Dacono city staff purchases ballots for recall election despite council’s inaction
Dacono city staff members had to take matters into their own hands and order ballots for the upcoming recall election after the City Council failed to authorize the purchase.
During its April 24 meeting, the Dacono City Council narrowly voted to hire Wilson Williams LLP as special counsel for the June 27 recall election and to rent election equipment for $8,452.
However, when it came time to vote on purchasing ballots for the recall, the council no longer had a quorum after Mayor Pro-Tem Kathryn Wittman and Councilmembers Danny Long, Jim Turini and Jackie Thomas abruptly left the meeting out of frustration.
In accordance with the city’s charter, Turini and Thomas were not allowed to vote on the agenda items pertaining to their own recall. The charter says, “No elected official shall vote on any question concerning the official’s own conduct.”
Turini and Thomas will face a recall for allegedly violating Colorado open meetings law on Feb. 13 when they, along with Wittman and Long, voted to fire former City Manager A.J. Euckert without public notice or offering any explanation as to why.
Staff still moved forward with purchasing the ballots even though the council was unable to vote on the matter.
Citing the city’s purchasing policy for emergencies, City Clerk Valerie Taylor said in an email that she was obliged to move forward with ordering the ballots.
“The council’s failure to act collided with the city’s constitutional obligation to conduct a recall election, thus creating a financial emergency in which exercise of authority conferred by Section XIV of the Purchasing Policy was both necessary and appropriate,” Taylor said in an email on April 28.
In a follow-up email Monday, Taylor said the exact cost of the ballots would not be finalized until the ballots are mailed out June 5.
Councilman Kevin Plain, who along with Councilwoman Doris Crespo and Mayor Adam Morehead voted in favor of hiring a special council and renting election equipment for the recall, said in an interview Monday that he supported staff’s decision to order the ballots.
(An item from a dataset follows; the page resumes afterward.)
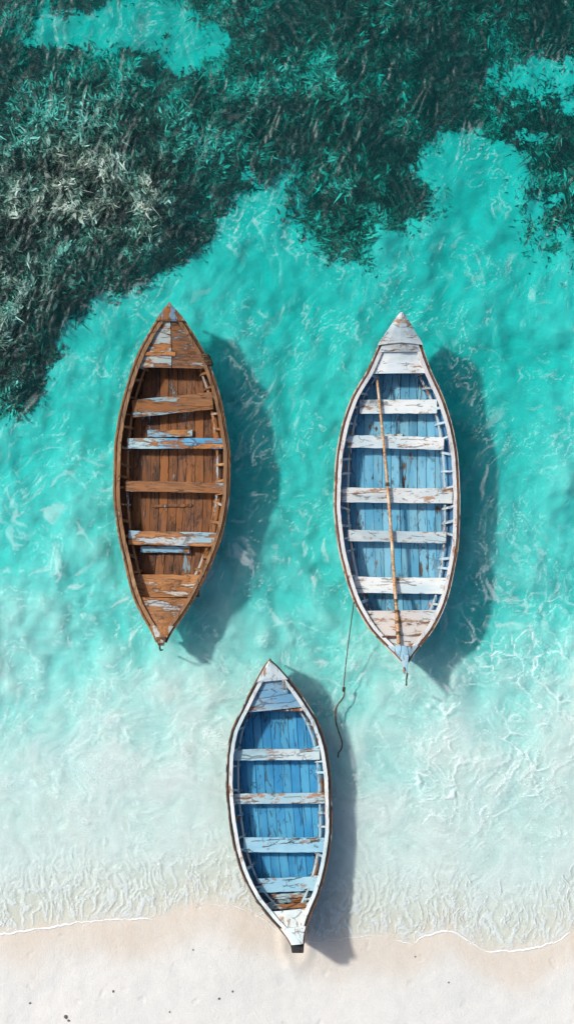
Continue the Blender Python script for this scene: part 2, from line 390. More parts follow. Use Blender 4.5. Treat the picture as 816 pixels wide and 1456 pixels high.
# focused light painted into the transmission colour: brighter at crests, darker at troughs
lap = np.zeros_like(h); lap[1:-1, 1:-1] = (h[1:-1, 2:] + h[1:-1, :-2] + h[2:, 1:-1] + h[:-2, 1:-1] - 4 * h[1:-1, 1:-1]) / ST ** 2
lap = np.where((np.abs(X) < 4.5) & (Y < 7.7) & (Y > -6.4), lap, 0)
for _ in range(1): lap[1:-1, 1:-1] = (lap[1:-1, 2:] + lap[1:-1, :-2] + lap[2:, 1:-1] + lap[:-2, 1:-1] + lap[1:-1, 1:-1]) / 5
pxx = X * 100 + 408; pyy = 728 - Y * 100
G = lambda cx, cy, rx, ry: np.exp(-(((pxx - cx) / rx) ** 2 + ((pyy - cy) / ry) ** 2))
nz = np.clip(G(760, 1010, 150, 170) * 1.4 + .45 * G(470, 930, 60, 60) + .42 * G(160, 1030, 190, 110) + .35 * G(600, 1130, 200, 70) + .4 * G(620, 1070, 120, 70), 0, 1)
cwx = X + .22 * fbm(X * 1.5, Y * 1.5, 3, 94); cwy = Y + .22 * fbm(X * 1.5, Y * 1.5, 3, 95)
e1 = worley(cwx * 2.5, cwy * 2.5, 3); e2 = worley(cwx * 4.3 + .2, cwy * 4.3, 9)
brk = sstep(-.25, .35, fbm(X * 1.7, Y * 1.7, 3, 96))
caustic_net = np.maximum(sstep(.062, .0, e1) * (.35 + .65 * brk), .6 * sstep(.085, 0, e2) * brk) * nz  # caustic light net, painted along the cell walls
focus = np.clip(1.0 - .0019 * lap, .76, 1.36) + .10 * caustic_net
lw_ = .16 * fbm(X * 3.1, Y * 3.1, 3, 120)
ln1 = 1 - np.abs(perlin((v + lw_) * 5.5, (u + lw_) * 2.1, 121)) * 2; ln2 = 1 - np.abs(perlin((v2 - lw_) * 6.5, (u2 + lw_) * 3.0, 122)) * 2
glint_lines = np.maximum(sstep(.86, .985, ln1) * sstep(-.1, .45, fbm(X * 1.3, Y * 1.3, 3, 123)), .8 * sstep(.88, .985, ln2) * sstep(-.05, .5, fbm(X * 1.5, Y * 1.5, 3, 124))) * sstep(.5, 1.6, D)  # thin glints painted on the surface as bright lines
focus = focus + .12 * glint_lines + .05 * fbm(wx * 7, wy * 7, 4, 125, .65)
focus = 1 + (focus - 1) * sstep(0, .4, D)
ang_ = fbm(v * 6.5, u * 2.6, 5, 97, .6)
glint_streak = np.maximum(sstep(.40, .72, ang_) * sstep(-.15, .35, fbm(X * .8, Y * .8, 3, 98)), .8 * sstep(.55, .85, fbm(v2 * 9, u2 * 3.4, 4, 101, .6)) * sstep(0, .4, fbm(X * 1.1, Y * 1.1, 3, 102)))  # wave highlights painted on as pale strokes
reefy = sstep(-10, 40, reef_mask(X, Y))
veil = sstep(-.25, .75, fbm(v * 1.4, u * .7, 5, 99, .6) + .10 * n1)
foam = np.maximum.reduce([  # white share: swash foam and milky veil, plus painted caustics, glints and highlights
    glint_lines * (.32 - .10 * sstep(3, 7, D)) * (1 - .85 * reefy),
    .55 * sstep(.95, 1.6, sw) * sstep(0, .06, D) * sstep(1.5, .2, D),
    .72 * caustic_net,
    veil * (.0 + .27 * np.exp(-((D - 2.2) / 1.6) ** 2)) * sstep(.1, .8, D),
    glint_streak * (1 - .9 * reefy) * (.08 + .24 * sstep(8.5, 4.0, D)) * sstep(.5, 1.5, D)])
foam = np.where(inner, np.clip(foam, 0, .8), 0)
nx, ny = len(gx), len(gy)
V = np.stack([X, Y, h], -1).reshape(-1, 3)
F = grid_faces(nx, ny)
i = np.arange(nx * ny).reshape(ny, nx)
loop = list(i[0, :]) + list(i[1:, -1]) + list(i[-1, -2::-1]) + list(i[-2:0:-1, 0])
n0 = nx * ny; low = V[loop].copy(); low[:, 2] = -20
V = np.concatenate([V, low]); m_ = len(loop)
for a in range(m_):
    b2 = (a + 1) % m_; F.append((int(loop[b2]), int(loop[a]), n0 + a, n0 + b2))
F.append(tuple(n0 + a for a in range(m_))[::-1])
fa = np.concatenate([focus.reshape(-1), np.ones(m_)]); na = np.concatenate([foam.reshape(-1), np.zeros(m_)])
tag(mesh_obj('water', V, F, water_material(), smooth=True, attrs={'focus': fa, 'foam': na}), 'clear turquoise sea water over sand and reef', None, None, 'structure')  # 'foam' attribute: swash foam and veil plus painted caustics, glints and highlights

# foam edge along the waterline
def foam_material():
    m, nt = new_mat('foam'); k = NT(nt); p = k.pos()
    k.principled((.86, .87, .85), .6, k.bump(k.noise(p, 70, 3), .6, .01), .3)
    return m
FM = foam_material(); fb = MB()
def foam_line(x0, x1, rmin, rmax, off=0, step=1.5):
    xs_ = np.arange(x0, x1, step); ys_ = shore_f(xs_) + off + 2.0 * fbm(xs_ * .05, xs_ * 0, 3, 90) + .8 * fbm(xs_ * .25, xs_ * 0, 2, 91)
    r = rmin + (rmax - rmin) * np.clip(.5 + .9 * fbm(xs_ * .045, xs_ * 0 + 3, 3, 92), 0, 1)
    r = r * np.sin(np.pi * np.clip((xs_ - x0) / (x1 - x0), .02, .98)) ** .35
    pts = []
    for a, b_ in zip(xs_, ys_):
        x, y, _ = W(a, b_, 0); pts.append((x, y, float(bed_z(np.array(x), np.array(y))) + .004))
    fb.tube(pts, list(r), 6, flat=.45)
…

“The city’s purchasing policy allows for staff to spend money in the case of financial emergencies and, in this case, constituents have a constitutional right to vote in a recall,” Plain said.
The Dacono City Council was scheduled to convene Monday night and is scheduled to convene again Wednesday.
In a memo to the council dated April 27, Geoff Wilson of Wilson Williams LLP stated that it was “inconceivable, and thus completely unforeseeable, that council would fail to fund the exercise by their constituents of their constitutional right to recall.”
“These are purchases that the city legally must make, and of course, the city is obliged to pay its bills,” Wilson’s memo stated.